Steady-State Rate-Optimal Power Adaptation in Energy Harvesting Opportunistic Cognitive Radios with Spectrum Sensing and Channel Estimation Errors

We consider an opportunistic cognitive radio network, consisting of Nu secondary users (SUs) and an access point (AP), that can access a spectrum band licensed to a primary user. Each SU is capable of harvesting energy, and is equipped with a finite size battery, for energy storage. The SUs operate under a time-slotted scheme, where each time slot consists of three non-overlapping phases: spectrum sensing phase, channel probing phase, and data transmission phase. The AP feeds back its estimates of fading coefficients of SUs-AP link to SUs. To strike a balance between the energy harvesting and the energy consumption, we propose a parameterized power control strategy that allows each SU to adapt its power, according to the feedback information and its stored energy.
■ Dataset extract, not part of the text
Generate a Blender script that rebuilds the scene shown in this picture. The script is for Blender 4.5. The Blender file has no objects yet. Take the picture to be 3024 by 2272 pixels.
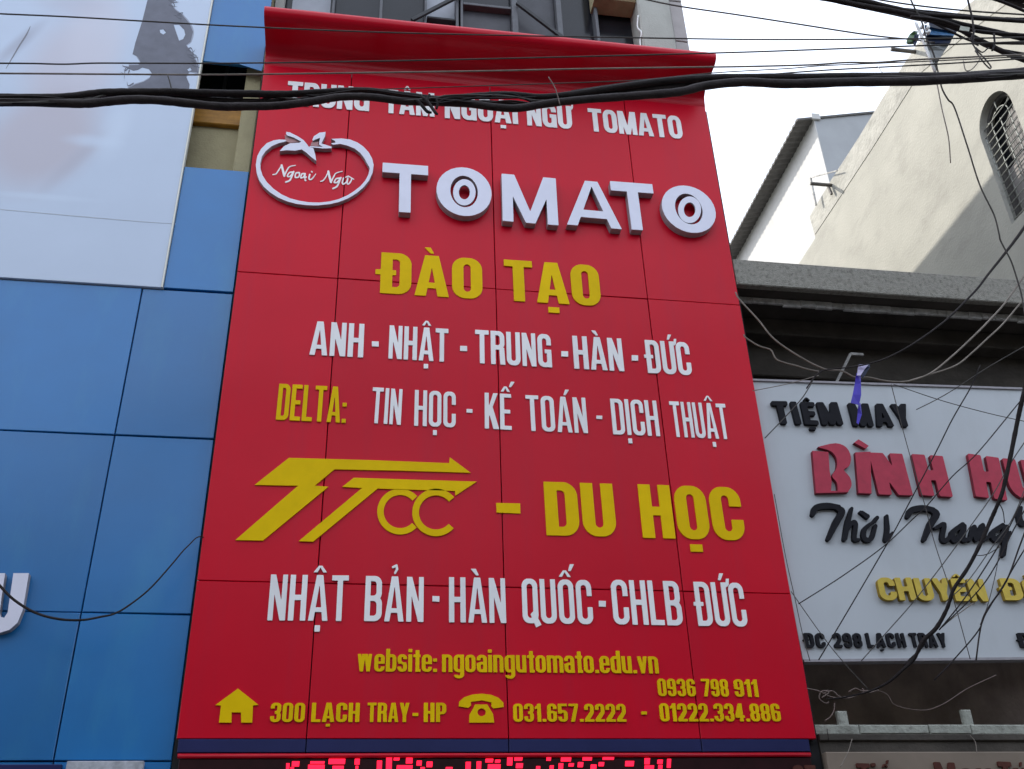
import bpy, math, random, unicodedata
import numpy as np
from mathutils import Vector, Matrix
from mathutils.geometry import tessellate_polygon
random.seed(7)
S = bpy.context.scene
COL = S.collection

# ------------------------------------------------------------------ camera, sky, sun
F_PX, CAM = 3018.94, Vector((0.96728, -6.57616, 1.6))
ROT = (2.104084, 0.0312601, -0.1545251)
cd = bpy.data.cameras.new('camera'); cam = bpy.data.objects.new('camera', cd); COL.objects.link(cam)
cam.location = CAM; cam.rotation_mode = 'XYZ'; cam.rotation_euler = ROT
cd.sensor_fit = 'HORIZONTAL'; cd.sensor_width = 36.0; cd.lens = F_PX / 3024 * 36
cd.clip_start = 0.05; cd.clip_end = 3000
S.camera = cam

SUN_DIR = Vector((-1.0, 0.75, 1.06)).normalized()      # towards the sun
W = bpy.data.worlds.new('World'); S.world = W; W.use_nodes = True
wn = W.node_tree; bg = wn.nodes['Background']
sky = wn.nodes.new('ShaderNodeTexSky'); sky.sky_type = 'NISHITA'; sky.sun_disc = False
sky.sun_elevation = math.asin(SUN_DIR.z); sky.sun_rotation = math.atan2(SUN_DIR.x, SUN_DIR.y)
sky.air_density = 1.0; sky.dust_density = 4.0; sky.ozone_density = 1.0; sky.altitude = 0
# hazy white tropical sky: the clear-sky model seen through an even bright haze veil
veil = wn.nodes.new('ShaderNodeMix'); veil.data_type = 'RGBA'; veil.inputs['Factor'].default_value = .62
wn.links.new(sky.outputs[0], veil.inputs[6]); veil.inputs[7].default_value = (11.8, 12.9, 14.9, 1)
wn.links.new(veil.outputs[2], bg.inputs[0]); bg.inputs[1].default_value = 0.13
sl = bpy.data.lights.new('sun', 'SUN'); sl.energy = 3.3; sl.angle = math.radians(0.5); sl.color = (1.0, 0.95, 0.86)
so = bpy.data.objects.new('sun', sl); COL.objects.link(so)
so.rotation_mode = 'QUATERNION'; so.rotation_quaternion = SUN_DIR.to_track_quat('Z', 'Y')
S.view_settings.view_transform = 'Standard'; S.view_settings.look = 'None'
S.view_settings.exposure = 0.58; S.view_settings.gamma = 1.0; S.view_settings.use_curve_mapping = False

# ------------------------------------------------------------------ measuring helpers
_M = Matrix.LocRotScale(None, __import__('mathutils').Euler(ROT, 'XYZ'), None).to_3x3()
def at(s, ax, val):
    """the point of the plane <axis ax> = val that the photograph shows at source pixel s"""
    d = _M @ Vector(((s[0] - 1512) / F_PX, -(s[1] - 1136) / F_PX, -1.0))
    return CAM + d * ((val - CAM[ax]) / d[ax])
def Y(s, y=0.0): return at(s, 1, y)
def z1(x, y): return (700 + x * .67812, y * .67812)
def z2(x, y): return (600 + x * .74593, 850 + y * .74593)
def z3(x, y): return (480 + x * .8906, 1600 + y * .8906)
def z4(x, y): return (x * .6834, y * .6834)
def z5(x, y): return (x * .6834, 1136 + y * .6834)
def z6(x, y): return (2000 + x * .4629, y * .4629)
def z7(x, y): return (2100 + x * .48125, 700 + y * .48125)
def z8(x, y): return (2200 + x * .4946, 1450 + y * .4946)
def zp(x, y): return (x * .2939, y * .2939)            # poster crop
def zt(x, y): return (730 + x * .18083, 360 + y * .18083)   # tomato crop
def zl(x, y): return (500 + x * .4521, 2130 + y * .4521)    # led crops
def zm(x, y): return (1400 + x * .4747, 2130 + y * .4747)
def zc(x, y): return (2550 + x * .2166, y * .2166)     # top right crop
def zw(x, y): return (1200 + x * .4069, y * .4069)     # window crop
def zo(x, y): return (500 + x * .31646, 150 + y * .31646)   # opening crop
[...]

Modeling the randomly arriving energy packets during a time slot as a Poisson process, we establish a lower bound on the achievable sum-rate of SUs-AP links, in the presence of both spectrum sensing and channel estimation errors. We optimize the parameters of the proposed power control strategy, such that the derived sum-rate lower bound is maximized, subject to an interference constraint. Via simulations, we corroborate our analysis and explore spectrum sensing-channel probing-data transmission trade-offs.